Transcribe the material exactly. Images do not belong in the copy.

[Begin]

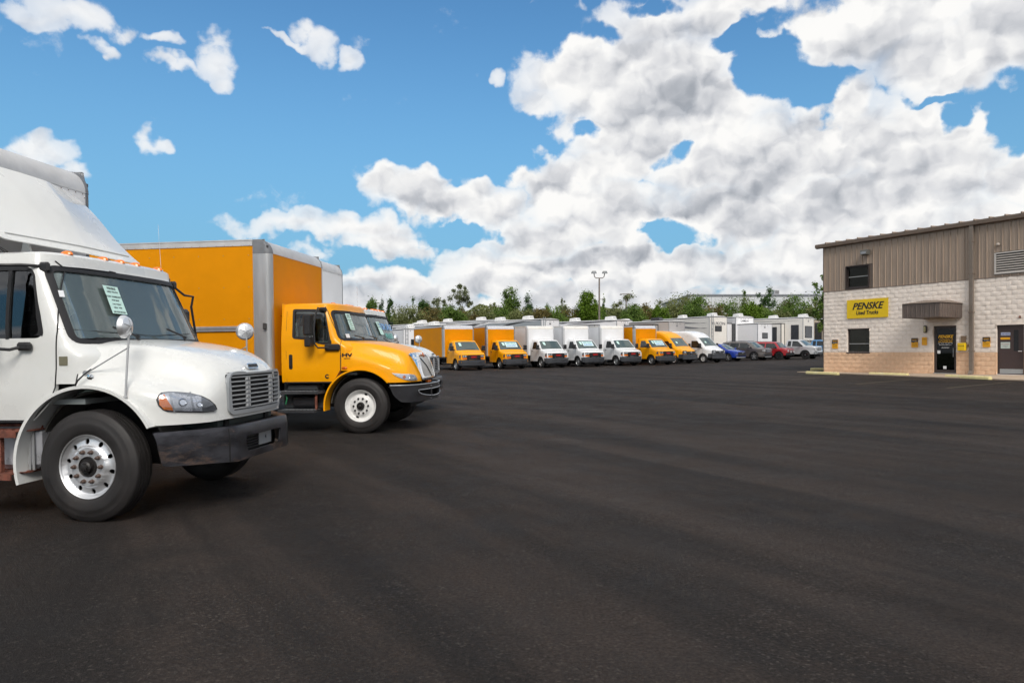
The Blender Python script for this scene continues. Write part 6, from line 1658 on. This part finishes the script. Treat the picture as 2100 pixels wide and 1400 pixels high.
# ================================================================== travel trailers behind the row
RVW = mat('trailer_white', (.82,.82,.84), .4, vary=.05, vscale=.8); RVC = mat('trailer_cream', (.80,.77,.72), .45, vary=.05); RVG = mat('trailer_grey', (.20,.20,.215), .5)
RVT = mat('trailer_taupe', (.42,.40,.39), .5); RVB = mat('trailer_black_trim', (.022,.022,.026), .5); RVGL = glass('trailer_window', (.10,.11,.12), .10, base=(.05,.05,.055), alpha=.7)
SWOOSH = mat('swoosh_grey', (.30,.32,.36), .4)
def rv(px, top, Z, a, L_, label, body=RVW, sidem=None, end=('win',), ac=((-2.5, 0),), slide=None, side_windows=(), swoosh=None, text=None, ladder=False, h=3.7, w_=2.45):
    """box trailer; origin = near bottom corner between long side and end. Local x runs away along the long side, y across the end"""
    d = px_ray(px, top); P = Vector((0,0,EYE))+d*Z; x0, y0 = P.x, P.y; g = gz(x0, y0); H_ = P.z-g
    t_ = radians(a)     # long side runs towards (-sin a, cos a); end runs (cos a, sin a)
    M_ = Matrix(((-sin(t_), cos(t_), 0, x0), (cos(t_), sin(t_), 0, y0), (0, 0, 1, g), (0, 0, 0, 1)))   # left-handed: x back, y right
    root = thing('travel_trailer', label, 'trailer', (x0, y0, g), radians(a+90), 'travel trailers lined up behind the row')
    # in this right-handed frame x runs back along the long side and y runs to the LEFT of it, so the end runs towards -y
    z0 = .55
    sm = sidem or body
    b = MB(); b.box(0, L_, -w_, 0, z0, H_-.10); body_o = b.build('body', body, root, smooth=None)
    if sidem: MB().box(.02, L_, 0, .012, z0+.02, H_-.14).build('side_skin', sidem, body_o)
    MB().prism([(-w_-.03, H_-.10), (-w_*.85, H_-.02), (-w_*.5, H_+.03), (-w_*.15, H_-.02), (.03, H_-.10)], -.04, L_+.02, 'yz').build('roof', mat('roof_membrane', (.62,.62,.62), .6), body_o)
    for (yy) in (0, -w_): MB().box(-.02, .03, yy-.02, yy+.02, z0, H_-.1).build('corner_trim', GREYP, body_o)
    MB().box(-.012, 0, -w_, 0, H_-.16, H_-.10).box(0, L_, 0, .02, H_-.17, H_-.10).build('drip_rail', RVB, body_o)
    MB().box(.8, L_-.6, -w_+.2, -.2, .35, z0).build('chassis', DARK, body_o)
    for xx in (L_*.42, L_*.42+.9):
        for yy in (-.02, -w_+.24): MB().lathe([(.0,0),(.2,.0),(.36,.02),(.36,.2),(0,.2)], cx=xx, cy=yy+0.0, cz=.36, n=18, sgn=-1).build('wheel', mat('far_tyre', (0,0,0)), root)
    for (xx, col) in ac:
        xx = -xx; mm = RVB if col else mat('ac_white', (.70,.70,.70), .5)
        o = MB().hexa([(xx-.5,-w_*.5-.35,H_-.02),(xx+.5,-w_*.5-.35,H_-.02),(xx+.5,-w_*.5+.35,H_-.02),(xx-.5,-w_*.5+.35,H_-.02),(xx-.38,-w_*.5-.30,H_+.36),(xx+.46,-w_*.5-.30,H_+.30),(xx+.46,-w_*.5+.30,H_+.30),(xx-.38,-w_*.5+.30,H_+.36)]).build('roof_unit', mm, root, bevel=.04)
        for k in range(3): MB().box(xx-.44, xx-.40, -w_*.5-.24+.17*k, -w_*.5-.12+.17*k, H_+.08, H_+.24).build('unit_slot', RVG, o)
    ab = lambda z: H_+z if z <= 0 else z
    def endbox(nm, y0, y1, z0_, z1, mm, d=.02, par=None): return MB().box(-d, -.001, -y1, -y0, z0_, z1).build(nm, mm, par or body_o)
    for k in end:
        if k == 'win': w2 = endbox('window_frame', .75, 1.70, H_-1.65, H_-1.05, RVB, .03); endbox('pane', .80, 1.65, H_-1.60, H_-1.10, RVGL, .04, w2)
        if k == 'bigwin':
            w2 = endbox('window_frame', .38, 2.05, H_-2.35, H_-1.02, RVB, .03); endbox('pane', .44, 1.99, H_-2.29, H_-1.08, RVGL, .04, w2)
        if k == 'tallwin':
            w2 = endbox('window_frame', .5, 1.15, H_-2.6, H_-.95, RVB, .03); endbox('pane', .56, 1.09, H_-2.54, H_-1.01, RVGL, .04, w2)
        if k == 'hatch': endbox('hatch', .9, 1.7, 1.0, 1.45, RVB); 
        if k == 'ladder':
            o = MB().rod((-.12,-.42,.9), (-.12,-.42,H_+.1), .03, 5).build('ladder_rail', GREYP, root); MB().rod((-.12,-.18,.9), (-.12,-.18,H_+.1), .03, 5).build('ladder_rail', GREYP, root)
            for j in range(7): MB().rod((-.12,-.42,1.0+.36*j), (-.12,-.18,1.0+.36*j), .02, 4).build('ladder_rung', GREYP, o)
        if k == 'lights': endbox('tail_lamp', .15, .32, 1.1, 1.3, LENSRED); endbox('tail_lamp', w_-.32, w_-.15, 1.1, 1.3, LENSRED)
        if k == 'markers':
            for q in (.7, 1.1, 1.3, 1.7): endbox('marker_lamp', q-.04, q+.04, H_-.30, H_-.25, RVB)
            endbox('emblem', 1.08, 1.32, H_-.55, H_-.42, RVG)
        if k == 'bluebase': endbox('base_cap', .02, w_-.02, .56, .95, RVG)
    def sidebox(nm, x0_, x1, z0_, z1, mm, d=.02, par=None): return MB().box(x0_, x1, .001, d, z0_, z1).build(nm, mm, par or body_o)
    for (x0_, x1, z0_, z1) in side_windows:
        z0_, z1 = ab(z0_), ab(z1)
        w2 = sidebox('window_frame', x0_, x1, z0_, z1, RVB, .03); sidebox('pane', x0_+.05, x1-.05, z0_+.05, z1-.05, RVGL, .04, w2)
    if slide:
        for (x0_, x1, z0_, z1, mm) in slide:
            z1 = ab(z1)
            s_ = MB().box(x0_, x1, 0, .75, z0_, z1).build('slide_out', mm, root); MB().box(x0_-.05, x1+.05, -.01, .03, z0_-.05, z1+.06).build('slide_seal', RVB, s_)
            MB().box(x0_-.03, x1+.03, 0, .79, z1, z1+.07).build('slide_roof', RVB, s_)
            for xe in (x0_, x1): MB().box(xe-.03, xe+.03, .70, .775, z0_, z1).build('slide_trim', RVB, s_)
            MB().box(x0_, x1, .75, .775, z0_, z0_+.06).build('slide_trim', RVB, s_)
            MB().box(x0_+.5, x1-.5, .751, .765, z0_+.7, z1-.35).build('pane', RVGL, s_)
    if swoosh:
        for (x0_, z0_, x1, z1, th, mm) in swoosh:
            z0_, z1 = ab(z0_), ab(z1)
            n = 12; up = []; lo = []
            for i in range(n+1):
                f = i/n; x = x0_+(x1-x0_)*f; z = z0_+(z1-z0_)*(1-(1-f)**2); k = th*sin(pi*min(1, f*1.15+.02))**.8 if f < .87 else th*(1-f)/.13*.5
                up.append((x, z+k/2)); lo.append((x, z-k/2))
            MB().prism(up+lo[::-1], .013, .02, 'xz').build('side_graphic', mm, body_o)
    if text:
        tx, sz, zz, mm = text
        o = text_mesh(tx, sz, mm, 'lettering', body_o, sx=1.2, bold=.004, depth=.002); o.matrix_local = frame_mtx((-.03, -w_/2, zz), (0,-1,0), (0,0,1))
    return root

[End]

Output »
The Blender Python script for this scene continues. Write part 6, from line 1658 on. This part finishes the script. Treat the picture as 2100 pixels wide and 1400 pixels high.
# ================================================================== travel trailers behind the row
RVW = mat('trailer_white', (.82,.82,.84), .4, vary=.05, vscale=.8); RVC = mat('trailer_cream', (.80,.77,.72), .45, vary=.05); RVG = mat('trailer_grey', (.20,.20,.215), .5)
RVT = mat('trailer_taupe', (.42,.40,.39), .5); RVB = mat('trailer_black_trim', (.022,.022,.026), .5); RVGL = glass('trailer_window', (.10,.11,.12), .10, base=(.05,.05,.055), alpha=.7)
SWOOSH = mat('swoosh_grey', (.30,.32,.36), .4)
def rv(px, top, Z, a, L_, label, body=RVW, sidem=None, end=('win',), ac=((-2.5, 0),), slide=None, side_windows=(), swoosh=None, text=None, ladder=False, h=3.7, w_=2.45):
    """box trailer; origin = near bottom corner between long side and end. Local x runs away along the long side, y across the end"""
    d = px_ray(px, top); P = Vector((0,0,EYE))+d*Z; x0, y0 = P.x, P.y; g = gz(x0, y0); H_ = P.z-g
    t_ = radians(a)     # long side runs towards (-sin a, cos a); end runs (cos a, sin a)
    M_ = Matrix(((-sin(t_), cos(t_), 0, x0), (cos(t_), sin(t_), 0, y0), (0, 0, 1, g), (0, 0, 0, 1)))   # left-handed: x back, y right
    root = thing('travel_trailer', label, 'trailer', (x0, y0, g), radians(a+90), 'travel trailers lined up behind the row')
    # in this right-handed frame x runs back along the long side and y runs to the LEFT of it, so the end runs towards -y
    z0 = .55
    sm = sidem or body
    b = MB(); b.box(0, L_, -w_, 0, z0, H_-.10); body_o = b.build('body', body, root, smooth=None)
    if sidem: MB().box(.02, L_, 0, .012, z0+.02, H_-.14).build('side_skin', sidem, body_o)
    MB().prism([(-w_-.03, H_-.10), (-w_*.85, H_-.02), (-w_*.5, H_+.03), (-w_*.15, H_-.02), (.03, H_-.10)], -.04, L_+.02, 'yz').build('roof', mat('roof_membrane', (.62,.62,.62), .6), body_o)
    for (yy) in (0, -w_): MB().box(-.02, .03, yy-.02, yy+.02, z0, H_-.1).build('corner_trim', GREYP, body_o)
    MB().box(-.012, 0, -w_, 0, H_-.16, H_-.10).box(0, L_, 0, .02, H_-.17, H_-.10).build('drip_rail', RVB, body_o)
    MB().box(.8, L_-.6, -w_+.2, -.2, .35, z0).build('chassis', DARK, body_o)
    for xx in (L_*.42, L_*.42+.9):
        for yy in (-.02, -w_+.24): MB().lathe([(.0,0),(.2,.0),(.36,.02),(.36,.2),(0,.2)], cx=xx, cy=yy+0.0, cz=.36, n=18, sgn=-1).build('wheel', mat('far_tyre', (0,0,0)), root)
    for (xx, col) in ac:
        xx = -xx; mm = RVB if col else mat('ac_white', (.70,.70,.70), .5)
        o = MB().hexa([(xx-.5,-w_*.5-.35,H_-.02),(xx+.5,-w_*.5-.35,H_-.02),(xx+.5,-w_*.5+.35,H_-.02),(xx-.5,-w_*.5+.35,H_-.02),(xx-.38,-w_*.5-.30,H_+.36),(xx+.46,-w_*.5-.30,H_+.30),(xx+.46,-w_*.5+.30,H_+.30),(xx-.38,-w_*.5+.30,H_+.36)]).build('roof_unit', mm, root, bevel=.04)
        for k in range(3): MB().box(xx-.44, xx-.40, -w_*.5-.24+.17*k, -w_*.5-.12+.17*k, H_+.08, H_+.24).build('unit_slot', RVG, o)
    ab = lambda z: H_+z if z <= 0 else z
    def endbox(nm, y0, y1, z0_, z1, mm, d=.02, par=None): return MB().box(-d, -.001, -y1, -y0, z0_, z1).build(nm, mm, par or body_o)
    for k in end:
        if k == 'win': w2 = endbox('window_frame', .75, 1.70, H_-1.65, H_-1.05, RVB, .03); endbox('pane', .80, 1.65, H_-1.60, H_-1.10, RVGL, .04, w2)
        if k == 'bigwin':
            w2 = endbox('window_frame', .38, 2.05, H_-2.35, H_-1.02, RVB, .03); endbox('pane', .44, 1.99, H_-2.29, H_-1.08, RVGL, .04, w2)
        if k == 'tallwin':
            w2 = endbox('window_frame', .5, 1.15, H_-2.6, H_-.95, RVB, .03); endbox('pane', .56, 1.09, H_-2.54, H_-1.01, RVGL, .04, w2)
        if k == 'hatch': endbox('hatch', .9, 1.7, 1.0, 1.45, RVB); 
        if k == 'ladder':
            o = MB().rod((-.12,-.42,.9), (-.12,-.42,H_+.1), .03, 5).build('ladder_rail', GREYP, root); MB().rod((-.12,-.18,.9), (-.12,-.18,H_+.1), .03, 5).build('ladder_rail', GREYP, root)
            for j in range(7): MB().rod((-.12,-.42,1.0+.36*j), (-.12,-.18,1.0+.36*j), .02, 4).build('ladder_rung', GREYP, o)
        if k == 'lights': endbox('tail_lamp', .15, .32, 1.1, 1.3, LENSRED); endbox('tail_lamp', w_-.32, w_-.15, 1.1, 1.3, LENSRED)
        if k == 'markers':
            for q in (.7, 1.1, 1.3, 1.7): endbox('marker_lamp', q-.04, q+.04, H_-.30, H_-.25, RVB)
            endbox('emblem', 1.08, 1.32, H_-.55, H_-.42, RVG)
        if k == 'bluebase': endbox('base_cap', .02, w_-.02, .56, .95, RVG)
    def sidebox(nm, x0_, x1, z0_, z1, mm, d=.02, par=None): return MB().box(x0_, x1, .001, d, z0_, z1).build(nm, mm, par or body_o)
    for (x0_, x1, z0_, z1) in side_windows:
        z0_, z1 = ab(z0_), ab(z1)
        w2 = sidebox('window_frame', x0_, x1, z0_, z1, RVB, .03); sidebox('pane', x0_+.05, x1-.05, z0_+.05, z1-.05, RVGL, .04, w2)
    if slide:
        for (x0_, x1, z0_, z1, mm) in slide:
            z1 = ab(z1)
            s_ = MB().box(x0_, x1, 0, .75, z0_, z1).build('slide_out', mm, root); MB().box(x0_-.05, x1+.05, -.01, .03, z0_-.05, z1+.06).build('slide_seal', RVB, s_)
            MB().box(x0_-.03, x1+.03, 0, .79, z1, z1+.07).build('slide_roof', RVB, s_)
            for xe in (x0_, x1): MB().box(xe-.03, xe+.03, .70, .775, z0_, z1).build('slide_trim', RVB, s_)
            MB().box(x0_, x1, .75, .775, z0_, z0_+.06).build('slide_trim', RVB, s_)
            MB().box(x0_+.5, x1-.5, .751, .765, z0_+.7, z1-.35).build('pane', RVGL, s_)
    if swoosh:
        for (x0_, z0_, x1, z1, th, mm) in swoosh:
            z0_, z1 = ab(z0_), ab(z1)
            n = 12; up = []; lo = []
            for i in range(n+1):
                f = i/n; x = x0_+(x1-x0_)*f; z = z0_+(z1-z0_)*(1-(1-f)**2); k = th*sin(pi*min(1, f*1.15+.02))**.8 if f < .87 else th*(1-f)/.13*.5
                up.append((x, z+k/2)); lo.append((x, z-k/2))
            MB().prism(up+lo[::-1], .013, .02, 'xz').build('side_graphic', mm, body_o)
    if text:
        tx, sz, zz, mm = text
        o = text_mesh(tx, sz, mm, 'lettering', body_o, sx=1.2, bold=.004, depth=.002); o.matrix_local = frame_mtx((-.03, -w_/2, zz), (0,-1,0), (0,0,1))
    return root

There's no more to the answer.